BOLICHES
Siempre me han gustado los boliches, quizás
porque forman una larga veta de recuerdos que descienden a mi infancia y se
elevan hasta mi adolescencia (si es que existe). Sí, boliches no en el sentido
desplazado de la actualidad, como sitio para ir a bailar; hablo del otro, ese
que estaba en los confines, los de Borges y sus compadritos, con un pie en la
ciudad y otro en el campo, de esos boliches hablo, y todavía hoy la imagen es
un olor sepia, especial; seguramente producto de la mezcla de mercaderías y los
humores de quienes pasaban largo tiempo apoyados en el mostrador o en las
mesas.
El primer boliche que viene a mi memoria es
una casa hoy derruida, un lugar pequeño, bajito. Adentro, dos o tres mesas, un
mostrador de madera y una larga e incontable filas de frascos con golosinas y
especias, también un mueble con puertas cóncavas deslizables en el que estaba
el pan. Lo atendía un tío abuelo, se llama Ramón en mi memoria y en la mente
del niño de apenas cuatro o cinco años, y siempre está regalándome alguna golosina,
y permitiéndome ver, aunque sea de lejos, la puerta detrás del mostrador que
llevaba al sótano justo debajo del bar. Saber que debajo de mis pies había un
mundo oscuro y misterioso lo hacía fascinante.

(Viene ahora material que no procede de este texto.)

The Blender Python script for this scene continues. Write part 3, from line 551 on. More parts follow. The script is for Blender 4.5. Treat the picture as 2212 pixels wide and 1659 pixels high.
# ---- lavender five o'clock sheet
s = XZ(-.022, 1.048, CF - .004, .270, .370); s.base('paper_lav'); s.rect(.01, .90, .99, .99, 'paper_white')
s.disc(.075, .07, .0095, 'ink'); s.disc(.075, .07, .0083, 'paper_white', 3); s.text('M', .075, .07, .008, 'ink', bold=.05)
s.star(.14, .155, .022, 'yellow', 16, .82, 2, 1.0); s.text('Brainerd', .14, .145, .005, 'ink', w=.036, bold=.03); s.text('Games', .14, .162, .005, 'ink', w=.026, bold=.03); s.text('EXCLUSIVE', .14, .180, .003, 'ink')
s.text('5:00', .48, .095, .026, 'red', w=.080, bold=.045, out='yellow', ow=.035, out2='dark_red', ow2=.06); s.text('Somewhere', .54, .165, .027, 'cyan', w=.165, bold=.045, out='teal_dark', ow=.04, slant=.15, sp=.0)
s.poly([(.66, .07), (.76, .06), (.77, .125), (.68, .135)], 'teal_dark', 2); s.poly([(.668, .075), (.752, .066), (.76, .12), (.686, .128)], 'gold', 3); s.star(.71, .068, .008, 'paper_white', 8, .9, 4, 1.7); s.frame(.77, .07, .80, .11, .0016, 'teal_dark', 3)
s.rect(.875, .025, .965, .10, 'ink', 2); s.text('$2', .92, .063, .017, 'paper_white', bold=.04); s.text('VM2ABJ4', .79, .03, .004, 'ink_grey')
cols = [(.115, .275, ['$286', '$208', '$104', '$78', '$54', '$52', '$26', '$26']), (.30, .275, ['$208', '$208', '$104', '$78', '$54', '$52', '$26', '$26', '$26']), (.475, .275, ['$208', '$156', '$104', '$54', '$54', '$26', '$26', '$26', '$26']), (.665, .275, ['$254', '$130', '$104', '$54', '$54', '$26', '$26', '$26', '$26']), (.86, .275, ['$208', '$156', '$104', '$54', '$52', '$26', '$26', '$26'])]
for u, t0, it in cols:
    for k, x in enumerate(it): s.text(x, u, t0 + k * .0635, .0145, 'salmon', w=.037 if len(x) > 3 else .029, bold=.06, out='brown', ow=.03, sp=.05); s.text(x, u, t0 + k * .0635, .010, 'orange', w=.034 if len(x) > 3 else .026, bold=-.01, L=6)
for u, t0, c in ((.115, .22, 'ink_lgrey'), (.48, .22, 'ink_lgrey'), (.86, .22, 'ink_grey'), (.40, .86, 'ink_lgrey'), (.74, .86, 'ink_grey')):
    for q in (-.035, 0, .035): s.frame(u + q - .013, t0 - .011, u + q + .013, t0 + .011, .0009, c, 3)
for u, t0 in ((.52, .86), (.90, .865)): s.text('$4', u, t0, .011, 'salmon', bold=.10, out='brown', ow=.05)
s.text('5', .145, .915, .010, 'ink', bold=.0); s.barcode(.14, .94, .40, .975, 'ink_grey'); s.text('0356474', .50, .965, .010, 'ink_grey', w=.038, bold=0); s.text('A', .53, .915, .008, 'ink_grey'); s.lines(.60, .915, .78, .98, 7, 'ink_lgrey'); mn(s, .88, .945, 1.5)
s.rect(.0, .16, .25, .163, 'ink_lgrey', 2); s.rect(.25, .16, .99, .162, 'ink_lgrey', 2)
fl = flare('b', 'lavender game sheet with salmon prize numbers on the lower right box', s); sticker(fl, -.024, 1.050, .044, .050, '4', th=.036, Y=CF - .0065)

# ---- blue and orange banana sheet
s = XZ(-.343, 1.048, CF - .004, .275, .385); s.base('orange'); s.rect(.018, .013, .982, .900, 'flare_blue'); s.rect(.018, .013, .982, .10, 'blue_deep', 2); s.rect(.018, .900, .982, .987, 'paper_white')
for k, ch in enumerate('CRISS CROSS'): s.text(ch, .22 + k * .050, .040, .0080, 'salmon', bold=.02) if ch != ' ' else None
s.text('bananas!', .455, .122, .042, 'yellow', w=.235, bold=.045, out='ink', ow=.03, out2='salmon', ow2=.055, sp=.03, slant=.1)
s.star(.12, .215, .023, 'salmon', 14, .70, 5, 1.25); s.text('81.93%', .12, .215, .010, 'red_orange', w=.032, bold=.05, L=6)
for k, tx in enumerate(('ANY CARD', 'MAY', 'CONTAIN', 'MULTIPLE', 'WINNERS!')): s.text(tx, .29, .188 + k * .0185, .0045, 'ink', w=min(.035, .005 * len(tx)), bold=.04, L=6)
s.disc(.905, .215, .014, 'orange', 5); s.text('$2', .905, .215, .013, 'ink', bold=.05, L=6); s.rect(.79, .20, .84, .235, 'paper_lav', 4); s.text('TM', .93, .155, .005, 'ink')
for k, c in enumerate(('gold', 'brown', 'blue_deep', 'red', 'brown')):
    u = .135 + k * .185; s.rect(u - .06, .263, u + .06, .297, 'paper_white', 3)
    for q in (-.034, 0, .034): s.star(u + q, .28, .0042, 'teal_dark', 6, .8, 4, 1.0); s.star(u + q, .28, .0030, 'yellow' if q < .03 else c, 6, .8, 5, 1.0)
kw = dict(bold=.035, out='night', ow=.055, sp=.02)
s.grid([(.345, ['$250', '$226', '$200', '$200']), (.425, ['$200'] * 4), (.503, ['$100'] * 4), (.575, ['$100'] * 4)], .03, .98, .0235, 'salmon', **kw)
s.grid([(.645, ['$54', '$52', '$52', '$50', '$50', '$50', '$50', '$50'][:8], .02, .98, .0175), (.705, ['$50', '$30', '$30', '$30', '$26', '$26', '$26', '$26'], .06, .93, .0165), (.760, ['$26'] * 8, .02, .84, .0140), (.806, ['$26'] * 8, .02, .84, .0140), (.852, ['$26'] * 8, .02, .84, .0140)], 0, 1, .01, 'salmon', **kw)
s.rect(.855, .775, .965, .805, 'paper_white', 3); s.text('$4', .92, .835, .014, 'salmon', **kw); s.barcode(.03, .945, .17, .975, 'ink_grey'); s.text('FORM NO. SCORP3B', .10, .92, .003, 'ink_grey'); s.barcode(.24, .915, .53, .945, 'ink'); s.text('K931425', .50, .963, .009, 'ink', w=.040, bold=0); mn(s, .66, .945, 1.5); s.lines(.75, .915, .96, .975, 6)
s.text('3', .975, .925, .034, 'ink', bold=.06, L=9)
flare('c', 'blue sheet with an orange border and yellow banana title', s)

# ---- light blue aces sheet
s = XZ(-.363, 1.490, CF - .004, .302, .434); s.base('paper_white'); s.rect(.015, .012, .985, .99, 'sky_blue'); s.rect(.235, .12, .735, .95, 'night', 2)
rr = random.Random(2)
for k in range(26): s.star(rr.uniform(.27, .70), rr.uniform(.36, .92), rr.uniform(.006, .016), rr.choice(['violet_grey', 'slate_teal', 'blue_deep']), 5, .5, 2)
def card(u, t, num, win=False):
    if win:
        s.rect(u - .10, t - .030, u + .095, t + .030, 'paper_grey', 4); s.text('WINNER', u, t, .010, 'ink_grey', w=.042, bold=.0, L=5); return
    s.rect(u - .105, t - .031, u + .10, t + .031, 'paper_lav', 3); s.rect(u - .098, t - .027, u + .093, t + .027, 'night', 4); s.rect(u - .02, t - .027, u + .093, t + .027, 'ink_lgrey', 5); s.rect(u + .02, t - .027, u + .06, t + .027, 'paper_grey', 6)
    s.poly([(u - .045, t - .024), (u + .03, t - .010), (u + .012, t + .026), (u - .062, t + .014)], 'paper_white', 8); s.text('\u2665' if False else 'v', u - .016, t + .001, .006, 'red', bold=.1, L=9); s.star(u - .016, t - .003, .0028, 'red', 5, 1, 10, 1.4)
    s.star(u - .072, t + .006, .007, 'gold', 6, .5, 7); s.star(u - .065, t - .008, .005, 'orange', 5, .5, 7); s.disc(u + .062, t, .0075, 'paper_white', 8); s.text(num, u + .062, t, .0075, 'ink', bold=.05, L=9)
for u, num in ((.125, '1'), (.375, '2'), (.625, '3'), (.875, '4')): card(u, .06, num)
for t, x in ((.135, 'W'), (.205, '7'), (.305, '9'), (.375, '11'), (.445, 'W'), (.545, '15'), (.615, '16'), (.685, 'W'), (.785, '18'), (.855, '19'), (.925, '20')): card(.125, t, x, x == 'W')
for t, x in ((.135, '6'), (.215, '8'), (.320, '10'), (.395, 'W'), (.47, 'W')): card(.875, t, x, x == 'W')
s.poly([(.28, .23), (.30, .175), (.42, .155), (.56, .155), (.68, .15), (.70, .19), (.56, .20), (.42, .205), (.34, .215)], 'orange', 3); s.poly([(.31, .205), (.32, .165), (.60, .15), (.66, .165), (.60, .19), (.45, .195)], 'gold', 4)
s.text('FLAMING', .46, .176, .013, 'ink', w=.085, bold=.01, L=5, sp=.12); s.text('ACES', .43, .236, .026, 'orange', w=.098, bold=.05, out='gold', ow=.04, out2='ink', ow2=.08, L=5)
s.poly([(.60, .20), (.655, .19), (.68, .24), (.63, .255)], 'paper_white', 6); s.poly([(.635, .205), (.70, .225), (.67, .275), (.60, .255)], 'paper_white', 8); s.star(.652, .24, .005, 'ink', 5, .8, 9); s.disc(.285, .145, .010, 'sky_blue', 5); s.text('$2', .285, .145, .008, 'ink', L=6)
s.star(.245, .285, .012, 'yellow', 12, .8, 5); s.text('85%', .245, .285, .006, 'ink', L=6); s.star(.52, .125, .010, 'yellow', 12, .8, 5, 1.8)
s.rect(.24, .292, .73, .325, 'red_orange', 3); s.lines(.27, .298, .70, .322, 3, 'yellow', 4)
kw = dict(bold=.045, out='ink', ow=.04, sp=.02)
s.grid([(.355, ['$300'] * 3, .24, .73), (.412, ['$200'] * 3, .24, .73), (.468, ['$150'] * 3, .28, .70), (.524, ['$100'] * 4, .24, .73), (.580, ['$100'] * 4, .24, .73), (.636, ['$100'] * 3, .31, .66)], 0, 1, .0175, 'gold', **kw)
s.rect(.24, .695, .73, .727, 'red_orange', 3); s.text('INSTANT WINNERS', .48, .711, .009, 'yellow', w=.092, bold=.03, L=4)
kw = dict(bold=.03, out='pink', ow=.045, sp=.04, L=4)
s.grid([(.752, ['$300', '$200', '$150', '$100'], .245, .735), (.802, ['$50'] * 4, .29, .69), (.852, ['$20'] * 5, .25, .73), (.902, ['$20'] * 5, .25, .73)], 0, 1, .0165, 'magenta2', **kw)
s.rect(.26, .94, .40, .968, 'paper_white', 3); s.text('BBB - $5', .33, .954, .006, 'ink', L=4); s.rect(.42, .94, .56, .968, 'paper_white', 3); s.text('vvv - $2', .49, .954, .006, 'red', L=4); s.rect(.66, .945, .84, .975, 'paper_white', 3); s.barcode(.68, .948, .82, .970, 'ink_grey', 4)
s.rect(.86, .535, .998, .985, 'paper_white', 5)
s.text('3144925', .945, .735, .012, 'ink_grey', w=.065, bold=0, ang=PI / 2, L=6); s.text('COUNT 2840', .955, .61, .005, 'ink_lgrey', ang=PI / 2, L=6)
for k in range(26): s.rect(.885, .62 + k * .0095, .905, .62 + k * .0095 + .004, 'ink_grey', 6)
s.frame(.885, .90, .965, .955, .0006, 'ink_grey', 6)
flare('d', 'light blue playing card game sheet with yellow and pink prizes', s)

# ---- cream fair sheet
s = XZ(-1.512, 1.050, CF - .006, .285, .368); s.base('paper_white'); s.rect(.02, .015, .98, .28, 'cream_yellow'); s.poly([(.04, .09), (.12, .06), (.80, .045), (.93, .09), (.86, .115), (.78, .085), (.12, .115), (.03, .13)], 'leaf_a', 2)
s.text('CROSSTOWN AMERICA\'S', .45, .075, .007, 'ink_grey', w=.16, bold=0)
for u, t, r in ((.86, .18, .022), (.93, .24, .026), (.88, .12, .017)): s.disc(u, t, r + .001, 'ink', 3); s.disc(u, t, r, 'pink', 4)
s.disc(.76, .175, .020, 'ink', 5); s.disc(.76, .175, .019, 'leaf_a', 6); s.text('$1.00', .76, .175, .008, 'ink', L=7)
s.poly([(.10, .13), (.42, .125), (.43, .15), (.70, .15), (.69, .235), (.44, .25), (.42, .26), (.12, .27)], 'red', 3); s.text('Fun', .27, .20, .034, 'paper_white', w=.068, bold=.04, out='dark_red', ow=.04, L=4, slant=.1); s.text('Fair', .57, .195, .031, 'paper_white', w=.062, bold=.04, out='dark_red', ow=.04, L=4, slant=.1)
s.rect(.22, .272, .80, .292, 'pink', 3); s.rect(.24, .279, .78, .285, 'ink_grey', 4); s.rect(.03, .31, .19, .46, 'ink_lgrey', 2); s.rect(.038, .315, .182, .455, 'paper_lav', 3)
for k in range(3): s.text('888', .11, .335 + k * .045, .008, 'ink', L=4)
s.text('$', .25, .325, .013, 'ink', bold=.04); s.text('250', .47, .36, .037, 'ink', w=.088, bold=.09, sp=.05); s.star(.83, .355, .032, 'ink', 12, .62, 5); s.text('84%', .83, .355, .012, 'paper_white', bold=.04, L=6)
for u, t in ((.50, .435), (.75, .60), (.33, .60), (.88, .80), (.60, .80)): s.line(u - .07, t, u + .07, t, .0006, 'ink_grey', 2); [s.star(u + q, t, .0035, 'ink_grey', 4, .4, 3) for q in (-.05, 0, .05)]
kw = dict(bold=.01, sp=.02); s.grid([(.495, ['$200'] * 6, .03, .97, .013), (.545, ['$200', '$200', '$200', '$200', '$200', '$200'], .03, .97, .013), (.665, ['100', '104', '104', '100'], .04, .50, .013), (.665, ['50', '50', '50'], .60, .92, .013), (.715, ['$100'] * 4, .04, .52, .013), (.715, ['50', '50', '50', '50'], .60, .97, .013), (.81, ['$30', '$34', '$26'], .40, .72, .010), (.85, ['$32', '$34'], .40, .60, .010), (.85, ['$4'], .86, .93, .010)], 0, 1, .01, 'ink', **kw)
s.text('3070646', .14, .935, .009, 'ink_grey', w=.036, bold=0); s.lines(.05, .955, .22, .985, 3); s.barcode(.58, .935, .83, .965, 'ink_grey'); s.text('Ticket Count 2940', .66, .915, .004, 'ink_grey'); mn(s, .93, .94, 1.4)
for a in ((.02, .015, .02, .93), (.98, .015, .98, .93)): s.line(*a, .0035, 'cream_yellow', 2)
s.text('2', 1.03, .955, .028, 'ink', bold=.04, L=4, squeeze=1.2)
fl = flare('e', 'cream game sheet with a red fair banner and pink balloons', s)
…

El otro boliche es el de Arispe, ese que está
en algún lugar de la llanura de Buenos Aires, ese en que los parroquianos no
miran hacia el mostrador, sino por la puerta hacia la incontable llanura. Ese
boliche está en las páginas de “Ley de juego”, una colección de cuentos
maravillosos de Miguel Briante. “En el
mostrador, el que entrara a lo de Arispe, ya los vería casi como íbamos a
verlos siempre, uno en cada punta […]. Del lado de allá el Inglés, con el codo
apoyado en el mostrador y el brazo estirado hacia la copita de caña, y después
un lugar vacío, la vieja caja de cigarros en la que Arispe ponía las barajas,
un lugar vacío, la mano izquierda del Loco Toledo agarrando el vaso de vino
blanco…”
El segundo boliche es uno que todavía existe,
aunque bastante cambiado. En mi memoria perduran el primer metegol que vi en mi
vida, los partidos de truco de los chacareros en el atardecer o la noche, en
las tres o cuatro mesas, la sierra para cortar carne, la cerveza, la ginebra,
el olor inconfundible a especias, las
sillas de totora, las voces de mi tío y de Nicola, su propietario, las compras,
los juegos, todo eso está adherido a sus
paredes y a mi recuerdo… incluso el puentecito y el canal de por medio que lo
resguardaba de la calle.
El otro boliche es el que vio Dahlmann, quizás en un sueño, en “El Sur” de Borges, y “se
acomodó junto a la ventana. La oscuridad fue quedándose con el campo, pero su
olor y sus rumores aún le llegaban entre los barrotes de hierro. El patrón le
trajo sardinas y después carne asada; Dahlmann las empujó con unos vasos de
vino tinto. Ocioso, paladeaba el áspero sabor y dejaba errar la mirada por el
local, ya un poco soñolienta. La lámpara de kerosén pendía de uno de los
tirantes; los parroquianos de la otra mesa eran tres: dos parecían peones de
chacra: otro, de rasgos achinados y torpes, bebía con el chambergo puesto”.
El tercer boliche que te traigo es uno que
está en el centro mismo del pueblo, en plena rotonda junto a la estatua del
fundador. Es una casona alta, de cielo raso de tela, con ventanas y puertas
enormes. Hoy es una casa de familia, pero para mí será siempre el boliche de
doña Damiana, el lugar que está asociado en la memoria al gusto de la naranjada,
de las pastillas DRF o de los caramelos. Con sus mesas de truco, el humo del
tabaco y las risas y voces de sus parroquianos…y en el medio de todo eso el
niño que fui deseando tener más ojos para que lo ayuden a mirar.